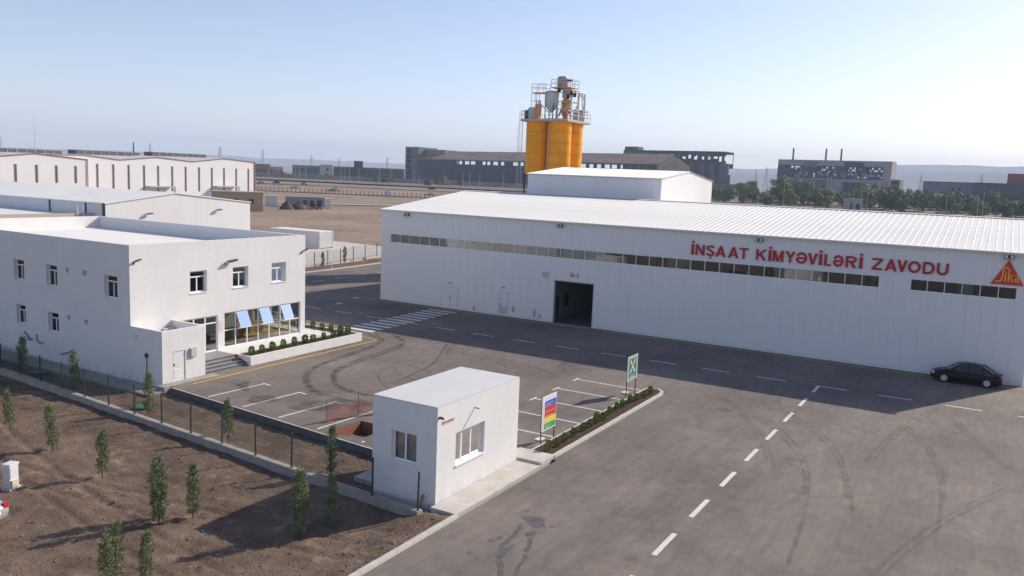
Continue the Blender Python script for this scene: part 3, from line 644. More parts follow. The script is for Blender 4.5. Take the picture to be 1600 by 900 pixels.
def glyph_polys(ch, W, H, t):
    """bold sans capital as a list of flat polygons in a W x H box, stroke t"""
    hx = t*.86; rect = lambda a, b, c, d: [(a, c), (b, c), (b, d), (a, d)]; out = []
    def ribbon(pts, wd=t, closed=False):
        n = len(pts); P = [Vector(p) for p in pts]; ps = []
        for k in range(n):
            a = P[(k-1) % n] if closed else P[max(k-1, 0)]; b = P[(k+1) % n] if closed else P[min(k+1, n-1)]
            d = (b-a).normalized(); q = Vector((-d.y, d.x))*wd/2; ps.append((P[k]-q, P[k]+q))
        for k in range(n if closed else n-1):
            a, b = ps[k], ps[(k+1) % n]; out.append(('strip', [tuple(a[0]), tuple(b[0]), tuple(b[1]), tuple(a[1])]))
        out.append(('end', []))
    def arc(cx, cz, rx, rz_, a0, a1, n=16): return [(cx+rx*math.cos(math.radians(a0+(a1-a0)*k/n)), cz+rz_*math.sin(math.radians(a0+(a1-a0)*k/n))) for k in range(n+1)]
    add = lambda p: out.append(('poly', p))
    if ch == 'İ': add(rect(0, W, 0, H)); add(rect(0, W, H*1.10, H*1.29))
    elif ch == 'N': add(rect(0, t, 0, H)); add(rect(W-t, W, 0, H)); add([(0, H), (t*1.12, H), (W, 0), (W-t*1.12, 0)])
    elif ch == 'A': add([(0, 0), (t*1.1, 0), (W/2+t*.55, H), (W/2-t*.55, H)]); add([(W-t*1.1, 0), (W, 0), (W/2+t*.55, H), (W/2-t*.55, H)]); add(rect(W*.22, W*.78, H*.2, H*.2+hx))
    elif ch == 'T': add(rect(0, W, H-hx, H)); add(rect(W/2-t/2, W/2+t/2, 0, H-hx))
    elif ch == 'K': add(rect(0, t, 0, H)); add([(t, H*.30), (t, H*.55), (W-t*1.25, H), (W, H)]); add([(t*1.5, H*.52), (t*2.2, H*.70), (W, 0), (W-t*1.25, 0)])
    elif ch == 'M': add(rect(0, t*.95, 0, H)); add(rect(W-t*.95, W, 0, H)); add([(0, H), (t*1.25, H), (W/2+t*.42, 0), (W/2-t*.42, 0)]); add([(W-t*1.25, H), (W, H), (W/2+t*.42, 0), (W/2-t*.42, 0)])
    elif ch == 'Y': add(rect(W/2-t/2, W/2+t/2, 0, H*.42)); add([(W/2-t/2, H*.42), (W/2+t/2, H*.42), (t*1.2, H), (0, H)]); add([(W/2-t/2, H*.42), (W/2+t/2, H*.42), (W, H), (W-t*1.2, H)])
    elif ch == 'V': add([(W/2-t*.5, 0), (W/2+t*.5, 0), (t*1.12, H), (0, H)]); add([(W/2-t*.5, 0), (W/2+t*.5, 0), (W, H), (W-t*1.12, H)])
    elif ch == 'L': add(rect(0, t, 0, H)); add(rect(t, W, 0, hx))
    elif ch == 'Z': add(rect(0, W, 0, hx)); add(rect(0, W, H-hx, H)); add([(0, hx), (t*1.3, hx), (W, H-hx), (W-t*1.3, H-hx)])
    elif ch == 'O': ribbon(arc(W/2, H/2, W/2-t/2, H/2-t/2, 0, 348, 29), t, True)
    elif ch == 'D': add(rect(0, t, 0, H)); ribbon([(t, H-hx/2)]+arc(W*.48, H/2, W*.52-t/2, H/2-hx/2, 90, -90)+[(t, hx/2)])
    elif ch == 'U': ribbon([(t/2, H)]+arc(W/2, W/2, W/2-t/2, W/2-t/2, 180, 360)+[(W-t/2, H)])
    elif ch == 'R': add(rect(0, t, 0, H)); ribbon([(t, H-hx/2)]+arc(W*.55, H*.72, W*.36, H*.28-hx/2, 90, -90)+[(t, H*.44+hx/2)], hx); add([(W*.42, H*.42), (W*.42+t*1.2, H*.46), (W, 0), (W-t*1.2, 0)])
    elif ch == 'Ə': ribbon(arc(W/2, H/2, W/2-t/2, H/2-hx/2, 158, -176, 26)); add(rect(t*.55, W-t*.9, H*.40, H*.40+hx))
    elif ch == 'Ş': ribbon(arc(W/2, H*.74, W*.5-t/2, H*.26-hx/2, 15, 255, 14)+arc(W/2, H*.265, W*.5-t/2, H*.265-hx/2, 75, -170, 16), hx); ribbon([(W*.5, -H*.02), (W*.5, -H*.08), (W*.62, -H*.13), (W*.56, -H*.2), (W*.38, -H*.2)], t*.42)
    elif ch == 'G': ribbon(arc(W/2, H/2, W/2-t/2, H/2-t/2, 40, 345, 22)); add(rect(W*.52, W, H*.40, H*.40+hx)); add(rect(W-t, W, H*.08, H*.40))
    elif ch == '-': add(rect(0, W, H*.38, H*.38+hx))
    elif ch == '1': add(rect(W-t, W, 0, H)); add([(0, H*.72), (W-t, H*.84), (W-t, H), (0, H*.82)])
    return out
def put_glyph(ch, P, u0, u1, z0, z1, dep, m, parent, t=None):
    W = abs(u1-u0); H = z1-z0; t = t or min(.178, W) if ch != 'İ' else W; sg = 1 if u1 > u0 else -1
    mb = MB(); lift = 0.0
    for kind, p in glyph_polys(ch, W, H, t):
        if kind == 'end': lift += .0022; continue
        if kind == 'poly': lift += .0022
        f = [P(u0+sg*x, z0+z, dep+lift) for x, z in p]; b = [P(u0+sg*x, z0+z, 0) for x, z in p]; n = len(p)
        mb.add(f+b, [tuple(range(n)), tuple(range(2*n-1, n-1, -1))]+[(i, n+i, n+(i+1) % n, (i+1) % n) for i in range(n)])
    me = mb.mesh('letter', m); bm = bmesh.new(); bm.from_mesh(me); bmesh.ops.recalc_face_normals(bm, faces=bm.faces); bm.to_mesh(me); bm.free()
    o = bpy.data.objects.new('letter', me); col.objects.link(o); attach(o, parent); return o
PW = lambda u, z, d: (WX-.03-d, u, z)
LET = [('İ', 22.49, 22.27), ('N', 22.12, 21.35), ('Ş', 21.21, 20.47), ('A', 20.4, 19.54), ('A', 19.34, 18.47), ('T', 18.4, 17.69), ('K', 17.03, 16.21), ('İ', 16.04, 15.81), ('M', 15.7, 14.85), ('Y', 14.72, 13.93), ('Ə', 13.89, 13.02), ('V', 12.98, 12.22), ('İ', 12.12, 11.88), ('L', 11.72, 11.2), ('Ə', 11.08, 10.29), ('R', 10.13, 9.35), ('İ', 9.14, 8.91), ('Z', 8.24, 7.48), ('A', 7.31, 6.48), ('V', 6.48, 5.77), ('O', 5.72, 4.86), ('D', 4.72, 3.93), ('U', 3.79, 3.01)]
LT = thing('wall_lettering', 'red capital lettering along the top of the long white hall wall', 'lettering', (WX-.03, 12.8, 7.48))
for ch, a, b in LET: put_glyph(ch, PW, a, b, 7.48, 8.38, .07, red_paint, LT)
G1 = thing('gate_number', 'small red G-1 marking above the open gate', 'sign', (WX-.03, 33.3, 4.5))
for ch, a, b, z0, z1 in (('G', 33.75, 33.43, 4.5, 4.86), ('-', 33.36, 33.22, 4.5, 4.86), ('1', 33.15, 33.0, 4.5, 4.86)): put_glyph(ch, PW, a, b, z0, z1, .015, red_paint, G1, .06)
def build_logo():
    T = thing('triangle_sign', 'red triangular wall sign with yellow script below the floodlight', 'sign', (WX-.03, -.77, 7.2))
    MB().extr([(WX-.08, .26, 7.19), (WX-.08, -1.80, 7.19), (WX-.08, -.75, 8.98)], (.06, 0, 0)).build('board', mat('logo_red', (.62, .045, .035), .45), T)
    # long looping first letter drawn as a stroke, then i k a
    def stroke(pts, wd, name):
        P = [Vector(p) for p in pts]; mb = MB()
        for i, q in enumerate(P):
            d = (P[min(i+1, len(P)-1)]-P[max(i-1, 0)]).normalized(); n = Vector((-d.y, d.x))*wd/2
            for x in (WX-.085, WX-.11): mb.v += [(x, q.x-n.x, q.y-n.y), (x, q.x+n.x, q.y+n.y)]
        for i in range(len(P)-1):
            a = 4*i; b = a+4; mb.f += [(a, b, b+1, a+1), (a+2, a+3, b+3, b+2), (a, a+2, b+2, b), (a+1, b+1, b+3, a+3)]
        return mb.build(name, yellow_logo, T)
    stroke([(-.76, 8.36), (-.68, 8.42), (-.56, 8.42), (-.48, 8.36), (-.45, 8.22), (-.44, 7.95), (-.42, 7.68), (-.37, 7.49), (-.27, 7.41), (-.02, 7.40)], .08, 'letter')
    stroke([(-.61, 7.42), (-.62, 7.95)], .085, 'letter'); stroke([(-.62, 8.05), (-.62, 8.14)], .085, 'letter_dot')
    stroke([(-.82, 7.42), (-.83, 8.34)], .085, 'letter'); stroke([(-.86, 7.68), (-1.08, 7.94)], .07, 'letter'); stroke([(-.92, 7.76), (-1.12, 7.42)], .07, 'letter')
    stroke([(-1.22, 7.88), (-1.32, 7.92), (-1.42, 7.86), (-1.44, 7.42)], .075, 'letter'); stroke([(-1.41, 7.68), (-1.28, 7.67), (-1.20, 7.57), (-1.26, 7.46), (-1.40, 7.48)], .07, 'letter')
build_logo()
def floodlight(loc, rz, label, group, s=1.0, twin=True):
    """bracketed floodlight: wall side is +x locally"""
    T = thing('floodlight', label, 'floodlight', loc, group, rz, world=False)
    MB().box(-.30*s, 0, -.03, .03, -.03, .03).box(-.03, 0, -.09, .09, -.09, .09).build('bracket', steel_dark, T)
    for dy in ((-.17, .17) if twin else (0,)):
        h = MB().extr([(-.36*s, dy-.13, -.15), (-.18*s, dy-.13, -.15), (-.16*s, dy-.13, .13), (-.30*s, dy-.13, .15)], (0, .26, 0)).build('housing', black, T)
        MB().extr([(-.37*s, dy-.09, -.11), (-.315*s, dy-.09, .12), (-.32*s, dy-.09, .125), (-.376*s, dy-.09, -.105)], (0, .18, 0)).build('lens', lamp_glass, h)
    return T
for y, z, l in ((52.64, 9.12, 'black twin floodlight at the far left end of the hall eave'), (35.04, 9.12, 'black twin floodlight under the eave above the G-1 gate'),
                (16.86, 9.12, 'black twin floodlight under the eave above the red lettering'), (-.72, 9.2, 'black twin floodlight right above the red triangular sign')):
    floodlight((WX-.03, y, z), 0, l, 'floodlights on the hall wall')

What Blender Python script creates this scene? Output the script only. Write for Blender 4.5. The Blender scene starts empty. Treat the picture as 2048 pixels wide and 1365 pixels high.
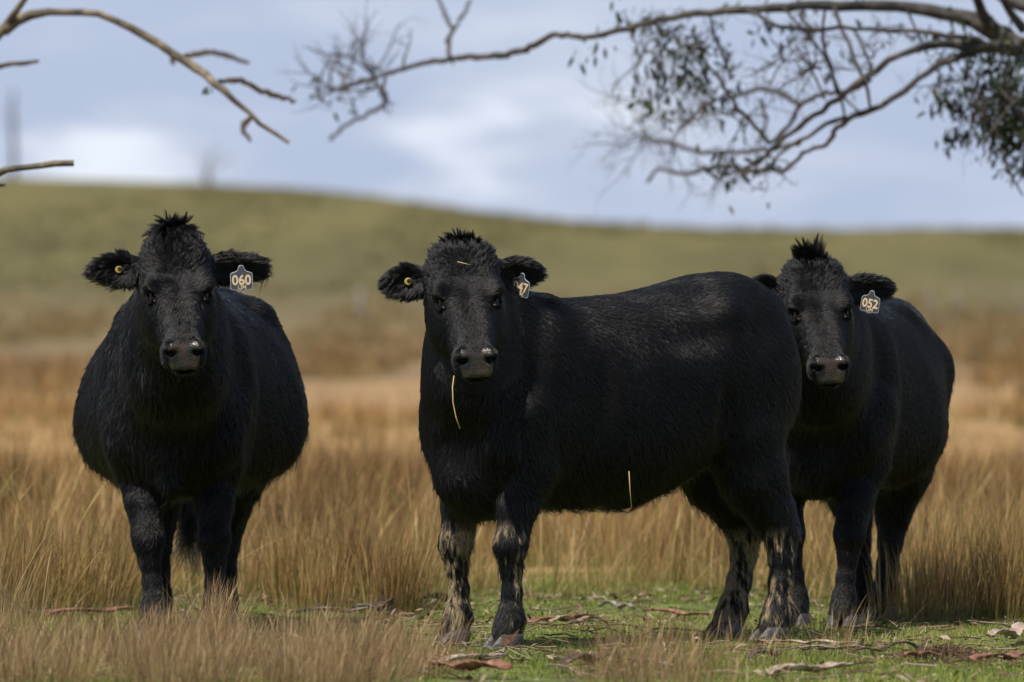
import bpy, math, random
import numpy as np
from mathutils import Vector, Matrix, kdtree

rng = np.random.default_rng(11)
random.seed(11)
C = bpy.context.scene.collection
FPX = 17066.7            # focal length in photo pixels (2048 wide)
YH = 702.0               # horizon row
CAMZ = 1.0

# ------------------------------------------------------------------ camera, world, sun, exposure
cam = bpy.data.cameras.new("camera")
cam.lens = 300.0; cam.sensor_width = 36.0
cam.clip_start = 1.0; cam.clip_end = 6000.0
cam.dof.use_dof = True; cam.dof.focus_distance = 28.9; cam.dof.aperture_fstop = 4.5
co = bpy.data.objects.new("camera", cam); C.objects.link(co)
co.location = (0, 0, CAMZ)
co.rotation_euler = (math.radians(90) + math.atan((YH - 682.5) / FPX), 0, 0)
bpy.context.scene.camera = co
sc = bpy.context.scene
sc.view_settings.view_transform = 'Standard'
sc.view_settings.look = 'None'
sc.view_settings.gamma = 1.0
sc.view_settings.exposure = 0.15
sc.cycles.use_denoising = True
sc.cycles.max_bounces = 6
sc.cycles.transparent_max_bounces = 8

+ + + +

Written request » Word for word, restate the lines beginning with the one that has "What Blender Python" and ending with the one that has "from mathutils import Vector, Matrix, kdtree". Keep both ends and skip any pictures.

Problem solution »
What Blender Python script creates this scene? Output the script only. Write for Blender 4.5. The Blender scene starts empty. Treat the picture as 2048 pixels wide and 1365 pixels high.
import bpy, math, random
import numpy as np
from mathutils import Vector, Matrix, kdtree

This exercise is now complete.